Items from a data source:

----------------

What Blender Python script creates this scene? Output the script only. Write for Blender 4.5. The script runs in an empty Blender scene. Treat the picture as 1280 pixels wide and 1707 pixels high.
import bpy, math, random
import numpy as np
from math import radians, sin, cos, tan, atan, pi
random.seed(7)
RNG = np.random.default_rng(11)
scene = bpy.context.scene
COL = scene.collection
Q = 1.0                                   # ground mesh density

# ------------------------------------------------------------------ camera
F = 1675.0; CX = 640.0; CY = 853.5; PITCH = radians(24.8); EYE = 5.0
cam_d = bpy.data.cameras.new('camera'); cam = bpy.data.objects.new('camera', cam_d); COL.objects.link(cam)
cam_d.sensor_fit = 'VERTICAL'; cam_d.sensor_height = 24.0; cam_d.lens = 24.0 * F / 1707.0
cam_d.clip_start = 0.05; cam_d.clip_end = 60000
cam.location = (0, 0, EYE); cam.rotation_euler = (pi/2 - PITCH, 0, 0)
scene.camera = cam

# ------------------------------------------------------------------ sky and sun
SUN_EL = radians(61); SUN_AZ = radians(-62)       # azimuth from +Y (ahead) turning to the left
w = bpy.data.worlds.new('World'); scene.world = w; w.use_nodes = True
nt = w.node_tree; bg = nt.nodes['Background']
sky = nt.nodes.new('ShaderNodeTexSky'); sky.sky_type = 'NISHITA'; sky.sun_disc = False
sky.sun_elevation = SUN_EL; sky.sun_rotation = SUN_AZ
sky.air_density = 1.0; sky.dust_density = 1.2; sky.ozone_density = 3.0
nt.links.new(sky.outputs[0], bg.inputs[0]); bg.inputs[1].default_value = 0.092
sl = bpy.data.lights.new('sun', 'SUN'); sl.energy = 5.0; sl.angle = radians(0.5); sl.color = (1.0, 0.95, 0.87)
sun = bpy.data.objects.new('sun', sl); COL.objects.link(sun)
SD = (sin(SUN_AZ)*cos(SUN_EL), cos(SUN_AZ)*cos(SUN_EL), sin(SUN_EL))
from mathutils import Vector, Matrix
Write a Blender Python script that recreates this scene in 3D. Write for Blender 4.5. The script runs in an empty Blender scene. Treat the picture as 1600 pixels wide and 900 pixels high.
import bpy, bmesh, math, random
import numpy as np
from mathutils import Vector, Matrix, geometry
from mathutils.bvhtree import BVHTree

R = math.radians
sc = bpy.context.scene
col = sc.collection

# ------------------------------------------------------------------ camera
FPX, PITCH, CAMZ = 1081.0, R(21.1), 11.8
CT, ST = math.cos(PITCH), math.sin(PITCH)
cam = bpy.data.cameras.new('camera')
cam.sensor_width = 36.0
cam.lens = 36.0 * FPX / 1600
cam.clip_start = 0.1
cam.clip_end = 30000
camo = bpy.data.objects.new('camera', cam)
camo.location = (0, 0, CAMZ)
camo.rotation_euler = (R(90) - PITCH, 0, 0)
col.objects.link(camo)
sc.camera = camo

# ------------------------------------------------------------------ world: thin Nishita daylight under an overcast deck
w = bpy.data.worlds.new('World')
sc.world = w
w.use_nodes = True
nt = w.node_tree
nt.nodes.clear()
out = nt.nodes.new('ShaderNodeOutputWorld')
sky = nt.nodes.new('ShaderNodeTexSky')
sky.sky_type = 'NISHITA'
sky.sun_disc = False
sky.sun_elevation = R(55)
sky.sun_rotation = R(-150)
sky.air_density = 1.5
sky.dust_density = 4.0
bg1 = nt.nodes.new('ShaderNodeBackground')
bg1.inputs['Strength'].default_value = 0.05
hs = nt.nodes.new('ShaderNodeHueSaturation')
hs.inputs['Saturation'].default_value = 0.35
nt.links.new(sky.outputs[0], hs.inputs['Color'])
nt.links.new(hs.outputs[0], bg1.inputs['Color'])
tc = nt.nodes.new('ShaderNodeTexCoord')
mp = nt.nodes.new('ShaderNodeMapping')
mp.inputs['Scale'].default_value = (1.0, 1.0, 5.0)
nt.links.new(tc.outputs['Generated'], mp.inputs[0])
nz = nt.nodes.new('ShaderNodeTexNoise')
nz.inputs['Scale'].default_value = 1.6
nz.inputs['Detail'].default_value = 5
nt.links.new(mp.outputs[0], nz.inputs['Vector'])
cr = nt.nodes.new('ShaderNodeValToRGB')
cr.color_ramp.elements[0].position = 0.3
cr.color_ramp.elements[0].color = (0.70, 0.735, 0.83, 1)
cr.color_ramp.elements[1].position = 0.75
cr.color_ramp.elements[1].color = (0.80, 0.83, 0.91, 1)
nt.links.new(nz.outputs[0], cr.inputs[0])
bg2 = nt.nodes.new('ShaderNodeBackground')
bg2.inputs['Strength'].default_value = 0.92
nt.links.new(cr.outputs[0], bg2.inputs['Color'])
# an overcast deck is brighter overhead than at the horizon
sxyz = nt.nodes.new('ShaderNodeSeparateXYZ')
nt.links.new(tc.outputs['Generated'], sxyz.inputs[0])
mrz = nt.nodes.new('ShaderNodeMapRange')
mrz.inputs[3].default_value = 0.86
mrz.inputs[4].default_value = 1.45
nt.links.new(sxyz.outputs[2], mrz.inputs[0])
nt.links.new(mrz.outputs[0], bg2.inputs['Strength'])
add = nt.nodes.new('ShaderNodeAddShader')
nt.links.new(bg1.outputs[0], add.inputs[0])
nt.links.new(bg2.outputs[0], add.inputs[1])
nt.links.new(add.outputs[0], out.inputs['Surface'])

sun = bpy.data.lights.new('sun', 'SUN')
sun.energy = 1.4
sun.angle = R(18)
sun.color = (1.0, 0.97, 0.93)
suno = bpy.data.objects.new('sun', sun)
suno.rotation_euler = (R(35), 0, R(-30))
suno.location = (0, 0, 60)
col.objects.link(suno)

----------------

→ Exercise requirements
Give back the whole listing, word for word.

→ Written answer
What Blender Python script creates this scene? Output the script only. Write for Blender 4.5. The script runs in an empty Blender scene. Treat the picture as 1280 pixels wide and 1707 pixels high.
import bpy, math, random
import numpy as np
from math import radians, sin, cos, tan, atan, pi
random.seed(7)
RNG = np.random.default_rng(11)
scene = bpy.context.scene
COL = scene.collection
Q = 1.0                                   # ground mesh density

# ------------------------------------------------------------------ camera
F = 1675.0; CX = 640.0; CY = 853.5; PITCH = radians(24.8); EYE = 5.0
cam_d = bpy.data.cameras.new('camera'); cam = bpy.data.objects.new('camera', cam_d); COL.objects.link(cam)
cam_d.sensor_fit = 'VERTICAL'; cam_d.sensor_height = 24.0; cam_d.lens = 24.0 * F / 1707.0
cam_d.clip_start = 0.05; cam_d.clip_end = 60000
cam.location = (0, 0, EYE); cam.rotation_euler = (pi/2 - PITCH, 0, 0)
scene.camera = cam

# ------------------------------------------------------------------ sky and sun
SUN_EL = radians(61); SUN_AZ = radians(-62)       # azimuth from +Y (ahead) turning to the left
w = bpy.data.worlds.new('World'); scene.world = w; w.use_nodes = True
nt = w.node_tree; bg = nt.nodes['Background']
sky = nt.nodes.new('ShaderNodeTexSky'); sky.sky_type = 'NISHITA'; sky.sun_disc = False
sky.sun_elevation = SUN_EL; sky.sun_rotation = SUN_AZ
sky.air_density = 1.0; sky.dust_density = 1.2; sky.ozone_density = 3.0
nt.links.new(sky.outputs[0], bg.inputs[0]); bg.inputs[1].default_value = 0.092
sl = bpy.data.lights.new('sun', 'SUN'); sl.energy = 5.0; sl.angle = radians(0.5); sl.color = (1.0, 0.95, 0.87)
sun = bpy.data.objects.new('sun', sl); COL.objects.link(sun)
SD = (sin(SUN_AZ)*cos(SUN_EL), cos(SUN_AZ)*cos(SUN_EL), sin(SUN_EL))
from mathutils import Vector, Matrix
Write a Blender Python script that recreates this scene in 3D. Write for Blender 4.5. The script runs in an empty Blender scene. Treat the picture as 1600 pixels wide and 900 pixels high.
import bpy, bmesh, math, random
import numpy as np
from mathutils import Vector, Matrix, geometry
from mathutils.bvhtree import BVHTree

R = math.radians
sc = bpy.context.scene
col = sc.collection

# ------------------------------------------------------------------ camera
FPX, PITCH, CAMZ = 1081.0, R(21.1), 11.8
CT, ST = math.cos(PITCH), math.sin(PITCH)
cam = bpy.data.cameras.new('camera')
cam.sensor_width = 36.0
cam.lens = 36.0 * FPX / 1600
cam.clip_start = 0.1
cam.clip_end = 30000
camo = bpy.data.objects.new('camera', cam)
camo.location = (0, 0, CAMZ)
camo.rotation_euler = (R(90) - PITCH, 0, 0)
col.objects.link(camo)
sc.camera = camo

# ------------------------------------------------------------------ world: thin Nishita daylight under an overcast deck
w = bpy.data.worlds.new('World')
sc.world = w
w.use_nodes = True
nt = w.node_tree
nt.nodes.clear()
out = nt.nodes.new('ShaderNodeOutputWorld')
sky = nt.nodes.new('ShaderNodeTexSky')
sky.sky_type = 'NISHITA'
sky.sun_disc = False
sky.sun_elevation = R(55)
sky.sun_rotation = R(-150)
sky.air_density = 1.5
sky.dust_density = 4.0
bg1 = nt.nodes.new('ShaderNodeBackground')
bg1.inputs['Strength'].default_value = 0.05
hs = nt.nodes.new('ShaderNodeHueSaturation')
hs.inputs['Saturation'].default_value = 0.35
nt.links.new(sky.outputs[0], hs.inputs['Color'])
nt.links.new(hs.outputs[0], bg1.inputs['Color'])
tc = nt.nodes.new('ShaderNodeTexCoord')
mp = nt.nodes.new('ShaderNodeMapping')
mp.inputs['Scale'].default_value = (1.0, 1.0, 5.0)
nt.links.new(tc.outputs['Generated'], mp.inputs[0])
nz = nt.nodes.new('ShaderNodeTexNoise')
nz.inputs['Scale'].default_value = 1.6
nz.inputs['Detail'].default_value = 5
nt.links.new(mp.outputs[0], nz.inputs['Vector'])
cr = nt.nodes.new('ShaderNodeValToRGB')
cr.color_ramp.elements[0].position = 0.3
cr.color_ramp.elements[0].color = (0.70, 0.735, 0.83, 1)
cr.color_ramp.elements[1].position = 0.75
cr.color_ramp.elements[1].color = (0.80, 0.83, 0.91, 1)
nt.links.new(nz.outputs[0], cr.inputs[0])
bg2 = nt.nodes.new('ShaderNodeBackground')
bg2.inputs['Strength'].default_value = 0.92
nt.links.new(cr.outputs[0], bg2.inputs['Color'])
# an overcast deck is brighter overhead than at the horizon
sxyz = nt.nodes.new('ShaderNodeSeparateXYZ')
nt.links.new(tc.outputs['Generated'], sxyz.inputs[0])
mrz = nt.nodes.new('ShaderNodeMapRange')
mrz.inputs[3].default_value = 0.86
mrz.inputs[4].default_value = 1.45
nt.links.new(sxyz.outputs[2], mrz.inputs[0])
nt.links.new(mrz.outputs[0], bg2.inputs['Strength'])
add = nt.nodes.new('ShaderNodeAddShader')
nt.links.new(bg1.outputs[0], add.inputs[0])
nt.links.new(bg2.outputs[0], add.inputs[1])
nt.links.new(add.outputs[0], out.inputs['Surface'])

sun = bpy.data.lights.new('sun', 'SUN')
sun.energy = 1.4
sun.angle = R(18)
sun.color = (1.0, 0.97, 0.93)
suno = bpy.data.objects.new('sun', sun)
suno.rotation_euler = (R(35), 0, R(-30))
suno.location = (0, 0, 60)
col.objects.link(suno)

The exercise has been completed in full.